== Source records ==

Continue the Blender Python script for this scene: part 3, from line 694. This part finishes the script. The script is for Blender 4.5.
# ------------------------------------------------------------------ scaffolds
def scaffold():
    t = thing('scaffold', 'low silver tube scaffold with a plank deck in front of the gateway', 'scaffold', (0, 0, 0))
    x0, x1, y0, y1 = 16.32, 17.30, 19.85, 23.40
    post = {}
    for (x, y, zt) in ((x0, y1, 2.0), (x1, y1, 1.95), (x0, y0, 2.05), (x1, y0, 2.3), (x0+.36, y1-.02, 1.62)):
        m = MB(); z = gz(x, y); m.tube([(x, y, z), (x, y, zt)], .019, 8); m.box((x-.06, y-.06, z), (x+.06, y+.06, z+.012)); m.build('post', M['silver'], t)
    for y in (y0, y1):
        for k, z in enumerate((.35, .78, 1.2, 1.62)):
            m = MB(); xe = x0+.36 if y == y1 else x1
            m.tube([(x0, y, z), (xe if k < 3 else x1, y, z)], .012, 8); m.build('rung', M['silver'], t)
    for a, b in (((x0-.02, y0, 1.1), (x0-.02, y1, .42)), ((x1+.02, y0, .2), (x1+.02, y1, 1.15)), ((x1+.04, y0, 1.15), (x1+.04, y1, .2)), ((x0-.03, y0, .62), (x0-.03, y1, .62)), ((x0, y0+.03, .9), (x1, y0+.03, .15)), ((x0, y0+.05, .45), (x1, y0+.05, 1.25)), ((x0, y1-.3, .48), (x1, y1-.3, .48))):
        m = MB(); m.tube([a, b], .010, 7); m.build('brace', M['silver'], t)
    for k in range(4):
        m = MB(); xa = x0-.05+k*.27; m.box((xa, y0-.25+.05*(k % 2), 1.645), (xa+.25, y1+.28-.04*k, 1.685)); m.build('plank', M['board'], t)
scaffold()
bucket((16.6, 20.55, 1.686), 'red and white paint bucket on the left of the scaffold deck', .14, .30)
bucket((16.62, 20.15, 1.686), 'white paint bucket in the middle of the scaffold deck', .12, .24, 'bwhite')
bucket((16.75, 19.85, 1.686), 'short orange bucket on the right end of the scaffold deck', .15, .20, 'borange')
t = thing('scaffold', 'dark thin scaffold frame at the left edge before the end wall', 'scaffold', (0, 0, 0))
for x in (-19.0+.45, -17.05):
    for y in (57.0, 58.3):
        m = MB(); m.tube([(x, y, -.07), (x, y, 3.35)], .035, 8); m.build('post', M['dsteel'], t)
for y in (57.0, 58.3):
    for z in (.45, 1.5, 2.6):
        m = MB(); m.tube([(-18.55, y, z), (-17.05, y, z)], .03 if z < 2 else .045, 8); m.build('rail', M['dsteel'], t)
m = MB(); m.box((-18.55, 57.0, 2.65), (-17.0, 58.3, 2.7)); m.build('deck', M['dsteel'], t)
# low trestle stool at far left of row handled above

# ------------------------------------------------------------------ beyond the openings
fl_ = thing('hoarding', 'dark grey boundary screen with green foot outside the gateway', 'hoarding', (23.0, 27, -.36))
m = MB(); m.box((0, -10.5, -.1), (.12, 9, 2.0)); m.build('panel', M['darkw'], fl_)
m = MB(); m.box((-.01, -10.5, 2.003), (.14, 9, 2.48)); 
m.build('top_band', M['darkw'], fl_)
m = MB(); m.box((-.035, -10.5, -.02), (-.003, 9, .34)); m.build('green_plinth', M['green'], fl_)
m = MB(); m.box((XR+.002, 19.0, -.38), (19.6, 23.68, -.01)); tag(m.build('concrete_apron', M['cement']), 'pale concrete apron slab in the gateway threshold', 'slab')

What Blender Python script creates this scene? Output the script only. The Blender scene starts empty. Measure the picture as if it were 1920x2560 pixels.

===

Given request:
Repeat the whole listing exactly, keeping every line intact.

Answer to the exercise:
Continue the Blender Python script for this scene: part 3, from line 694. This part finishes the script. The script is for Blender 4.5.
# ------------------------------------------------------------------ scaffolds
def scaffold():
    t = thing('scaffold', 'low silver tube scaffold with a plank deck in front of the gateway', 'scaffold', (0, 0, 0))
    x0, x1, y0, y1 = 16.32, 17.30, 19.85, 23.40
    post = {}
    for (x, y, zt) in ((x0, y1, 2.0), (x1, y1, 1.95), (x0, y0, 2.05), (x1, y0, 2.3), (x0+.36, y1-.02, 1.62)):
        m = MB(); z = gz(x, y); m.tube([(x, y, z), (x, y, zt)], .019, 8); m.box((x-.06, y-.06, z), (x+.06, y+.06, z+.012)); m.build('post', M['silver'], t)
    for y in (y0, y1):
        for k, z in enumerate((.35, .78, 1.2, 1.62)):
            m = MB(); xe = x0+.36 if y == y1 else x1
            m.tube([(x0, y, z), (xe if k < 3 else x1, y, z)], .012, 8); m.build('rung', M['silver'], t)
    for a, b in (((x0-.02, y0, 1.1), (x0-.02, y1, .42)), ((x1+.02, y0, .2), (x1+.02, y1, 1.15)), ((x1+.04, y0, 1.15), (x1+.04, y1, .2)), ((x0-.03, y0, .62), (x0-.03, y1, .62)), ((x0, y0+.03, .9), (x1, y0+.03, .15)), ((x0, y0+.05, .45), (x1, y0+.05, 1.25)), ((x0, y1-.3, .48), (x1, y1-.3, .48))):
        m = MB(); m.tube([a, b], .010, 7); m.build('brace', M['silver'], t)
    for k in range(4):
        m = MB(); xa = x0-.05+k*.27; m.box((xa, y0-.25+.05*(k % 2), 1.645), (xa+.25, y1+.28-.04*k, 1.685)); m.build('plank', M['board'], t)
scaffold()
bucket((16.6, 20.55, 1.686), 'red and white paint bucket on the left of the scaffold deck', .14, .30)
bucket((16.62, 20.15, 1.686), 'white paint bucket in the middle of the scaffold deck', .12, .24, 'bwhite')
bucket((16.75, 19.85, 1.686), 'short orange bucket on the right end of the scaffold deck', .15, .20, 'borange')
t = thing('scaffold', 'dark thin scaffold frame at the left edge before the end wall', 'scaffold', (0, 0, 0))
for x in (-19.0+.45, -17.05):
    for y in (57.0, 58.3):
        m = MB(); m.tube([(x, y, -.07), (x, y, 3.35)], .035, 8); m.build('post', M['dsteel'], t)
for y in (57.0, 58.3):
    for z in (.45, 1.5, 2.6):
        m = MB(); m.tube([(-18.55, y, z), (-17.05, y, z)], .03 if z < 2 else .045, 8); m.build('rail', M['dsteel'], t)
m = MB(); m.box((-18.55, 57.0, 2.65), (-17.0, 58.3, 2.7)); m.build('deck', M['dsteel'], t)
# low trestle stool at far left of row handled above

# ------------------------------------------------------------------ beyond the openings
fl_ = thing('hoarding', 'dark grey boundary screen with green foot outside the gateway', 'hoarding', (23.0, 27, -.36))
m = MB(); m.box((0, -10.5, -.1), (.12, 9, 2.0)); m.build('panel', M['darkw'], fl_)
m = MB(); m.box((-.01, -10.5, 2.003), (.14, 9, 2.48)); 
m.build('top_band', M['darkw'], fl_)
m = MB(); m.box((-.035, -10.5, -.02), (-.003, 9, .34)); m.build('green_plinth', M['green'], fl_)
m = MB(); m.box((XR+.002, 19.0, -.38), (19.6, 23.68, -.01)); tag(m.build('concrete_apron', M['cement']), 'pale concrete apron slab in the gateway threshold', 'slab')

What Blender Python script creates this scene? Output the script only. The Blender scene starts empty. Measure the picture as if it were 1920x2560 pixels.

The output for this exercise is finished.